Task goal: Copy each line of the material below that includes the string "parts".

Entries with scene source code:

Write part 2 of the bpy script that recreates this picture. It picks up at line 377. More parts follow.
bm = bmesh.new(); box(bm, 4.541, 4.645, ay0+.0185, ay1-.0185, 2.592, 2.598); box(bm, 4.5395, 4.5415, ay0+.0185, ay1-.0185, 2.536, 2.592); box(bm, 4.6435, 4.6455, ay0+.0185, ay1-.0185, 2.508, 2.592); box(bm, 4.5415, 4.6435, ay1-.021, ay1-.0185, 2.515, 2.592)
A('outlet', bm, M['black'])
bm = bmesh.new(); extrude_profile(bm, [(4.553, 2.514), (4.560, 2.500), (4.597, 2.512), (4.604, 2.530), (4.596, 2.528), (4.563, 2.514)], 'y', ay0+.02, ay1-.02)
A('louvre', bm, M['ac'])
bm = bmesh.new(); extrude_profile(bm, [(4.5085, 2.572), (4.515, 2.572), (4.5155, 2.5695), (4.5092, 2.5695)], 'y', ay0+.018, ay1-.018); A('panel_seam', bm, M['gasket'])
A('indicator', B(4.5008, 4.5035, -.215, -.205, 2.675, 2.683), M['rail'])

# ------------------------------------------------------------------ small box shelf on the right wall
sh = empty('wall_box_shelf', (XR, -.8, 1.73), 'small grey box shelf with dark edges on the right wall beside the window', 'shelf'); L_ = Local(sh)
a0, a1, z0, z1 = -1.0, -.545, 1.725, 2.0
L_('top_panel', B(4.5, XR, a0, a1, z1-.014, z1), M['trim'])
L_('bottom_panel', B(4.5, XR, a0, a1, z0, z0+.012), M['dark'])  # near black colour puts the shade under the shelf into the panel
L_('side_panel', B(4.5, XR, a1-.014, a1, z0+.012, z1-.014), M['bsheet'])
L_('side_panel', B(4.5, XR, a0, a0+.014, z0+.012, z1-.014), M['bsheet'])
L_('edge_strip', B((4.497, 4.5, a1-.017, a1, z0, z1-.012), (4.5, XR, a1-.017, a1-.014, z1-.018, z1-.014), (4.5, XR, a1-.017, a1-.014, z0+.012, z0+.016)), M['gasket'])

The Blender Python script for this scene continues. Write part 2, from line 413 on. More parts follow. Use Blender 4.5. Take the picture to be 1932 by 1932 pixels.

Answer:
Write part 2 of the bpy script that recreates this picture. It picks up at line 377. More parts follow.
The Blender Python script for this scene continues. Write part 2, from line 413 on. More parts follow. Use Blender 4.5. Take the picture to be 1932 by 1932 pixels.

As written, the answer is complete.